You are not financially responsible and self-sustainable.

If you are unable to care for yourself financially there is no way you can add value to someone else’s life sincerely. People who have not mastered the art of caring for themselves will not be a fitting partner who adds value to the life of the one they love. You cannot hold your partner to a standard that you have not achieved for yourself. You cannot add value by offering wisdom when things become rough. If you are looking for a savior, you won’t find a lover because you will compromise too much to please them so that they can continue to support you and you won’t be able to add anything intrinsically valuable to their life. Learn how to take care of you before you add the responsibility of caring for someone else.

You don’t really like interacting with people.

Some people say they want a relationship and they think they want a relationship but they don’t really want a relationship, they just like ticking off boxes for life milestones. People who want relationships love connecting with others. They like people. They see the value in interacting. They don’t walk around avoiding contact with people, while hoping that one day someone breaks through their shell and wins their love. This is real life. This is not a movie. No one is going to see you from across the room, chase you and try to win you over based on your smile. Smart people enjoy the company of those who are open to being good company. If you don’t like people in general, how will someone get close enough to you to learn to love you?
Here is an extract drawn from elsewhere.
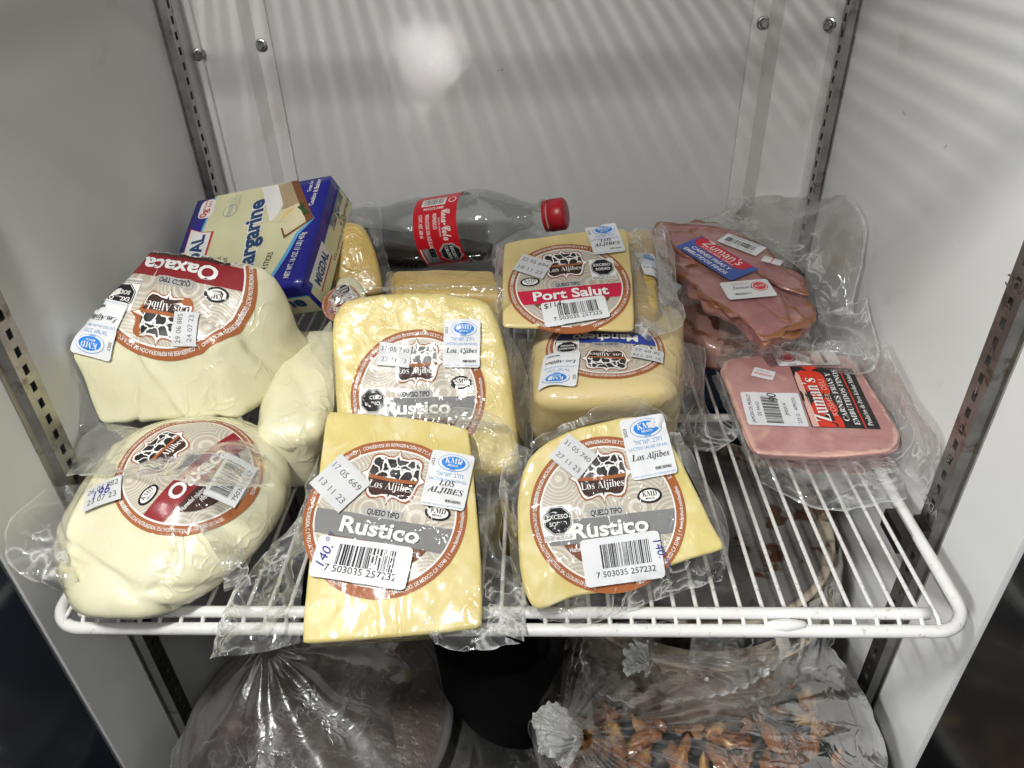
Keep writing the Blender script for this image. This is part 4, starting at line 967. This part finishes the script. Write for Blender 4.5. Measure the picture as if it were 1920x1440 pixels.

You always blame the other person for issues in the relationship.

If you cannot take responsibility for your half of the relationship and you paint yourself as a victim over and over again, it is likely that you enjoy being a victim more than you enjoy being in a relationship. The victim story feels natural to you, almost comforting, so it is easy to slip into whenever you and a potential partner face the slightest inconvenience. You’re not ready to enjoy a relationship, you are ready to feel the relief of it being over so that you can go back to whining about how everyone sucks except for you. You have to be mature enough to take ownership in your reactions and interactions if you really want a relationship.

If you see yourself in any of these signs, it is not too late for you to change. When you catch yourself doing any of these things, stop, recognize it for what it is and then change it. This simple procedure is a skill set that you will definitely need once you are involved in a healthy relationship.

Sooo. Do any of these clues ring true for you?